2. Jouer. Je pratique mon métier de comédienne avec un détachement nouveau. Aller jouer, maintenant, c'est les vacances! Je ferme mon cellulaire et je m'abandonne! Les problèmes ne m'appartiennent pas. Je suis un instrument, un personnage, et j'adore ça! C'est un bel équilibre dans ma vie.

3. Rencontrer des agriculteurs. Je pense à une productrice de fraises et de framboises de Deschambault. Elle a toujours ce petit rire qui la précède. À 76 ans, elle est aux champs tous les jours! Le contact avec la terre, ça donne des gens droits et fiers. Ça me ravigote d'être auprès d'eux.

4. Me lever tôt. J'aime me lever à 6 h et aller au gym. À 8 h 30, j'ai pris ma douche, je suis maquillée, habillée, coiffée, je me sens prête. Je fonce. Mais, à 18 h, ça me prend mon verre de vin! Il faut savoir commencer, mais il faut aussi savoir s'arrêter. Vient un moment où on ne règle plus rien.
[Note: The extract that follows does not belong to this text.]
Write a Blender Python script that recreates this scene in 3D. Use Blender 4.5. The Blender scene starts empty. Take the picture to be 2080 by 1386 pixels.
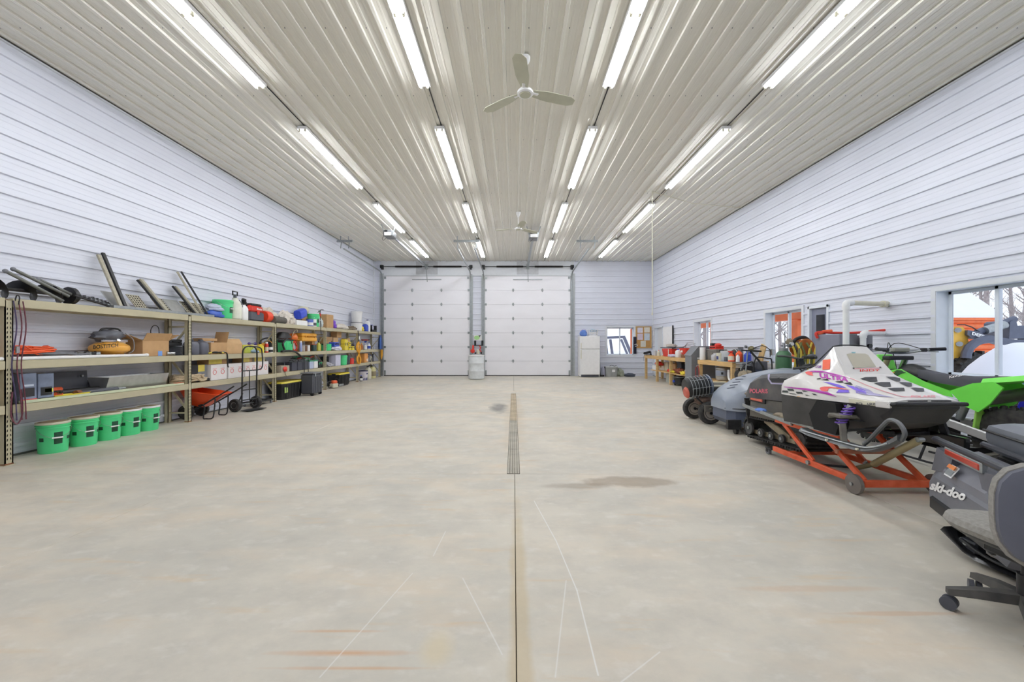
import bpy, bmesh, math, random
from math import pi, sin, cos, radians as R
from mathutils import Vector, Matrix, noise
from mathutils.bvhtree import BVHTree
random.seed(7)
SC = bpy.context.scene
COL = SC.collection
# ---- camera, world, exposure ------------------------------------------------
F, CX, CY, H = 810.0, 1043.0, 701.0, 1.314
cam_d = bpy.data.cameras.new('camera'); cam = bpy.data.objects.new('camera', cam_d); COL.objects.link(cam)
cam.location = (0, 0, H); cam.rotation_euler = (R(90), 0, 0)
cam_d.sensor_width = 36; cam_d.lens = F/2080*36; cam_d.clip_start = .05; cam_d.clip_end = 300
cam_d.shift_x = -(CX-1040)/2080; cam_d.shift_y = (CY-693)/2080
SC.camera = cam
SC.view_settings.view_transform = 'Standard'; SC.view_settings.look = 'None'
SC.view_settings.gamma = 1; SC.view_settings.use_curve_mapping = False
SC.view_settings.exposure = 0.0
TUBE_STRENGTH = 41.5
w = bpy.data.worlds.new('overcast_sky'); SC.world = w; w.use_nodes = True
wn = w.node_tree.nodes; wl = w.node_tree.links
bg = wn['Background']; tc = wn.new('ShaderNodeTexCoord'); sp = wn.new('ShaderNodeSeparateXYZ'); rp = wn.new('ShaderNodeValToRGB')
wl.new(tc.outputs['Generated'], sp.inputs[0]); wl.new(sp.outputs['Z'], rp.inputs[0]); wl.new(rp.outputs[0], bg.inputs[0])
rp.color_ramp.elements[0].color = (.86, .90, .97, 1); rp.color_ramp.elements[1].color = (.80, .87, 1, 1)
bg.inputs[1].default_value = 1.3
try:
    SC.cycles.max_bounces = 7; SC.cycles.diffuse_bounces = 5; SC.cycles.transparent_max_bounces = 12
    SC.cycles.sample_clamp_indirect = 4
except Exception: pass

# ---- helpers ----------------------------------------------------------------
def W(px, py, Y): return Vector(((px-CX)*Y/F, Y, H-(py-CY)*Y/F))
def WX(px, py, X): return W(px, py, X*F/(px-CX))
def FL(px, py, z=0): return W(px, py, (H-z)*F/(py-CY))
def lin(c):
    return tuple((x/255/12.92 if x <= 10 else ((x/255+.055)/1.055)**2.4) for x in c)
MATS = {}
def M(name, rgb=None, rough=.5, metal=0, var=.08, scale=9, bump=0, spec=.5, dust=0, trans=0, emit=0, stretch=None, alpha=1, coat=0):
    if name in MATS: return MATS[name]
    m = bpy.data.materials.new(name); m.use_nodes = True; n = m.node_tree.nodes; l = m.node_tree.links
    b = n['Principled BSDF']; c = lin(rgb)
    t = n.new('ShaderNodeTexCoord'); mp = n.new('ShaderNodeMapping'); ns = n.new('ShaderNodeTexNoise')
    l.new(t.outputs['Object'], mp.inputs[0]); l.new(mp.outputs[0], ns.inputs['Vector'])
    if stretch: mp.inputs['Scale'].default_value = stretch
    ns.inputs['Scale'].default_value = scale; ns.inputs['Detail'].default_value = 4
    r = n.new('ShaderNodeValToRGB'); l.new(ns.outputs[0], r.inputs[0])
    r.color_ramp.elements[0].position = .3; r.color_ramp.elements[1].position = .7
    r.color_ramp.elements[0].color = tuple(x*(1-var) for x in c)+(1,)
    hi = tuple(min(1, x*(1+var)) for x in c)
    if dust: hi = tuple(x*(1-dust)+d*dust for x, d in zip(hi, (.42, .38, .32)))
    r.color_ramp.elements[1].color = hi+(1,)
    l.new(r.outputs[0], b.inputs['Base Color'])
    b.inputs['Roughness'].default_value = rough; b.inputs['Metallic'].default_value = metal
    b.inputs['Specular IOR Level'].default_value = spec
    if coat: b.inputs['Coat Weight'].default_value = coat
    if trans: b.inputs['Transmission Weight'].default_value = trans
    if alpha < 1: b.inputs['Alpha'].default_value = alpha
    if emit:
        b.inputs['Emission Color'].default_value = (.93, .96, 1, 1); b.inputs['Emission Strength'].default_value = emit
    if bump:
        bp = n.new('ShaderNodeBump'); bp.inputs['Strength'].default_value = bump; bp.inputs['Distance'].default_value = .01
        l.new(ns.outputs[0], bp.inputs['Height']); l.new(bp.outputs[0], b.inputs['Normal'])
    MATS[name] = m; return m

class MB:
    def __init__(s): s.v = []; s.f = []
    def add(s, vs, fs):
        o = len(s.v); s.v += [tuple(v) for v in vs]; s.f += [tuple(i+o for i in f) for f in fs]; return s
    def box(s, c, d, b=0, Rm=None, taper=0):
        hx, hy, hz = d[0]/2, d[1]/2, d[2]/2; c = Vector(c)
        b = min(b, hx*.9, hy*.9, hz*.9)
        vs = []; fs = []
        if b <= 0:
            for z in (-1, 1):
                k = 1-taper if z < 0 else 1
                for x, y in ((-1,-1),(1,-1),(1,1),(-1,1)): vs.append(Vector((x*hx*k, y*hy*k, z*hz)))
            fs = [(3,2,1,0),(4,5,6,7),(0,1,5,4),(1,2,6,5),(2,3,7,6),(3,0,4,7)]
        else:
            idx = {}
            for x in (-1,1):
                for y in (-1,1):
                    for z in (-1,1):
                        k = 1-taper if z < 0 else 1
                        for a in range(3):
                            p = [x*(hx-b), y*(hy-b), z*(hz-b)]; p[a] = (x*hx, y*hy, z*hz)[a]
                            p[0] *= k; p[1] *= k
                            idx[(x,y,z,a)] = len(vs); vs.append(Vector(p))
            def q(l):
                pts = [vs[i] for i in l]; n = (pts[1]-pts[0]).cross(pts[2]-pts[0]); cc = sum(pts, Vector())/len(pts)
                fs.append(tuple(l) if n.dot(cc) > 0 else tuple(reversed(l)))
            for a in range(3):
                o = [i for i in range(3) if i != a]
                for sg in (-1,1):
                    l = []
                    for u, v in ((-1,-1),(1,-1),(1,1),(-1,1)):
                        k = [0,0,0]; k[a] = sg; k[o[0]] = u; k[o[1]] = v; l.append(idx[(k[0],k[1],k[2],a)])
                    q(l)
                for u in (-1,1):
                    for v in (-1,1):
                        l = []
                        for sg, ax in ((-1,o[0]),(1,o[0]),(1,o[1]),(-1,o[1])):
                            k = [0,0,0]; k[a] = sg; k[o[0]] = u; k[o[1]] = v; l.append(idx[(k[0],k[1],k[2],ax)])
                        q(l)
            for x in (-1,1):
                for y in (-1,1):
                    for z in (-1,1): q([idx[(x,y,z,0)], idx[(x,y,z,1)], idx[(x,y,z,2)]])
        if Rm: vs = [Rm @ v for v in vs]
        return s.add([v+c for v in vs], fs)
    def bx(s, x0, x1, y0, y1, z0, z1, b=0):
        return s.box(((x0+x1)/2, (y0+y1)/2, (z0+z1)/2), (abs(x1-x0), abs(y1-y0), abs(z1-z0)), b)
    def bar(s, p0, p1, w, h, b=0, up=(0,0,1)):
        p0 = Vector(p0); p1 = Vector(p1); d = p1-p0; y = d.normalized(); u = Vector(up)
        x = y.cross(u)
        if x.length < 1e-4: x = Vector((1,0,0))
        x.normalize(); z = x.cross(y)
        return s.box((p0+p1)/2, (w, d.length, h), b, Matrix((x, y, z)).transposed())
    def frame(s, d):
        d = Vector(d).normalized(); u = Vector((0,0,1)) if abs(d.z) < .9 else Vector((1,0,0))
        a = d.cross(u).normalized(); return a, a.cross(d)
    def cyl(s, p0, p1, r0, r1=None, n=16, cap=True):
        if r1 is None: r1 = r0
        p0 = Vector(p0); p1 = Vector(p1); a, b = s.frame(p1-p0); vs = []
        for p, r in ((p0, r0), (p1, r1)):
            for i in range(n):
                t = 2*pi*i/n; vs.append(p+a*(r*cos(t))-b*(r*sin(t)))
        fs = [(i, n+i, n+(i+1) % n, (i+1) % n) for i in range(n)]
        if cap: fs += [tuple(range(n)), tuple(reversed(range(n, 2*n)))]
        return s.add(vs, [tuple(reversed(f)) for f in fs])
    def tube(s, pts, r, n=8, closed=False, cap=True):
        pts = [Vector(p) for p in pts]; k = len(pts); vs = []; fs = []; a = None
        for i in range(k):
            if closed: d = pts[(i+1) % k]-pts[i-1]
            else: d = pts[min(i+1, k-1)]-pts[max(i-1, 0)]
            if d.length < 1e-9: d = Vector((0,0,1))
            d.normalize()
            if a is None: a, _ = s.frame(d)
            a = (a-d*a.dot(d))
            if a.length < 1e-5: a, _ = s.frame(d)
            a.normalize(); b = d.cross(a)
            rr = r[i] if isinstance(r, (list, tuple)) else r
            for j in range(n):
                t = 2*pi*j/n; vs.append(pts[i]+a*(rr*cos(t))+b*(rr*sin(t)))
        for i in range(k if closed else k-1):
            for j in range(n):
                i2 = (i+1) % k; fs.append((i*n+j, i*n+(j+1) % n, i2*n+(j+1) % n, i2*n+j))
        if not closed and cap: fs += [tuple(reversed(range(n))), tuple(range((k-1)*n, k*n))]
        return s.add(vs, fs)
    def lathe(s, prof, n=24, c=(0,0,0), axis='z'):
        c = Vector(c); vs = []; fs = []; k = len(prof)
        for r, z in prof:
            for j in range(n):
                t = 2*pi*j/n; p = (r*cos(t), r*sin(t), z)
                if axis == 'x': p = (p[2], p[0], p[1])
                elif axis == 'y': p = (p[1], p[2], p[0])
                vs.append(c+Vector(p))
        for i in range(k-1):
            for j in range(n): fs.append((i*n+j, i*n+(j+1) % n, (i+1)*n+(j+1) % n, (i+1)*n+j))
        if prof[0][0] > 1e-5: fs.append(tuple(reversed(range(n))))
        if prof[-1][0] > 1e-5: fs.append(tuple(range((k-1)*n, k*n)))
        return s.add(vs, fs)
    def prism(s, poly, axis, a, b):
        n = len(poly); vs = []
        for t in (a, b):
            for u, v in poly: vs.append({'x': (t,u,v), 'y': (u,t,v), 'z': (u,v,t)}[axis])
        return s.add(vs, [tuple(range(n)), tuple(reversed(range(n, 2*n)))]+[(i, n+i, n+(i+1) % n, (i+1) % n) for i in range(n)])
    def loft(s, rings, cap=True, closed=True):
        n = len(rings[0]); vs = [p for r in rings for p in r]; fs = []
        for i in range(len(rings)-1):
            for j in range(n if closed else n-1):
                fs.append((i*n+j, i*n+(j+1) % n, (i+1)*n+(j+1) % n, (i+1)*n+j))
        if cap: fs += [tuple(reversed(range(n))), tuple(range((len(rings)-1)*n, len(rings)*n))]
        return s.add(vs, fs)
    def ell(s, c, r, n=16, m=9, lump=0, ls=3, seed=0, flat=None):
        c = Vector(c); vs = []; fs = []
        for i in range(m+1):
            ph = -pi/2+pi*i/m
            for j in range(n):
                t = 2*pi*j/n; d = Vector((cos(ph)*cos(t), cos(ph)*sin(t), sin(ph)))
                k = 1+lump*noise.noise(d*ls+Vector((seed*3.1, seed*1.7, 0)))*2 if lump else 1
                p = Vector((d.x*r[0], d.y*r[1], d.z*r[2]))*k
                if flat is not None: p.z = max(p.z, flat)
                vs.append(c+p)
        for i in range(m):
            for j in range(n): fs.append((i*n+j, i*n+(j+1) % n, (i+1)*n+(j+1) % n, (i+1)*n+j))
        return s.add(vs, fs)
    def torus(s, c, Rr, r, axis='z', n=24, m=8, sc=(1,1)):
        c = Vector(c); pts = []
        for i in range(n):
            t = 2*pi*i/n; u, v = Rr*cos(t)*sc[0], Rr*sin(t)*sc[1]
            pts.append(c+Vector({'z': (u,v,0), 'x': (0,u,v), 'y': (u,0,v)}[axis]))
        return s.tube(pts, r, m, closed=True)
    def xf(s, Mx, o=0):
        for i in range(o, len(s.v)): s.v[i] = tuple(Mx @ Vector(s.v[i]))
        return s
    def mesh(s, name, smooth=35):
        me = bpy.data.meshes.new(name); me.from_pydata(s.v, [], s.f)
        bm = bmesh.new(); bm.from_mesh(me); bmesh.ops.remove_doubles(bm, verts=bm.verts, dist=1e-5)
        bmesh.ops.recalc_face_normals(bm, faces=bm.faces); bm.to_mesh(me); bm.free()
        if smooth:
            me.shade_smooth(); me.set_sharp_from_angle(angle=R(smooth))
        return me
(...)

5. Travailler. C'est une grande valeur dans ma vie. Et un plaisir. Je suis capable d'être concentrée et heureuse en travaillant. Je ne suis pas quelqu'un qui veut avoir fini avant d'avoir commencé! Il n'y a pas que le résultat qui me satisfait. Le plaisir de faire les choses est là, véritablement.

Échange de coups

  • Coup de pouce. Je salue celui de Guy A. Je sens une très grande confiance de sa part. Ce ne sont pas tous les mois qui sont faciles, mais, même quand les chiffres ne sont pas reluisants, j'ai toujours son vote de confiance.
  • Grand coup. Les jours de comptabilité. Aucune créativité là-dedans! C'est un mal nécessaire. Si tu veux que tes affaires marchent, les factures doivent obligatoirement te passer entre les mains. Jean-Pierre et moi, on se fait des journées «papiers». On en profite pour échanger nos petites anecdotes et tenter de rire pour alléger la tâche.
  • Coup de gueule. Je m'étonne, parfois, de la nature de nos exigences en matière d'aliments. On veut des pommes parfaites! Mais on ne peut pas demander à l'agriculteur une pomme parfaite et lui en vouloir d'utiliser des pesticides! Ce n'est pas la petite tavelure sur la pomme qui va nous faire mourir.
  • Coup de crayon. Mes to do lists. Jamais sans elles.
  • Coup de dés. Avoir laissé temporairement l'écriture de côté pour devenir restauratrice. Je ne sais pas encore si j'ai gagné la partie. Quand tout va rouler tout seul, ce sera le signe que j'y serai arrivée!
  • Coup de barre. De l'art public, à Montréal, un peu comme à Barcelone. La beauté de cette ville-là est audacieuse. Il y a quelqu'un qui a dit oui là-bas. Et c'est payant. Même grandeur de ville, même densité que Montréal, avec une ouverture sur le fleuve. Barcelone, c'est toujours plein. Avec des petits projets à la petite semaine, Montréal envoie un drôle de signal aux investisseurs. Il faut que ça change!
  • Coup dur. En restauration, les coups durs, c'est l'équipement qui brise. Et on dirait que les bris viennent toujours en bouquet: 1 000$ ici, 4 000$ là, 2 500$ ici... Les semaines où j'ai un trio d'équipements qui me lâche, j'en braillerais!
  • Coup bien balancé. Je suis Balance! J'ai un côté très artistique, intuitif. J'en ai un autre, tout aussi fort, qui est, lui, très organisé.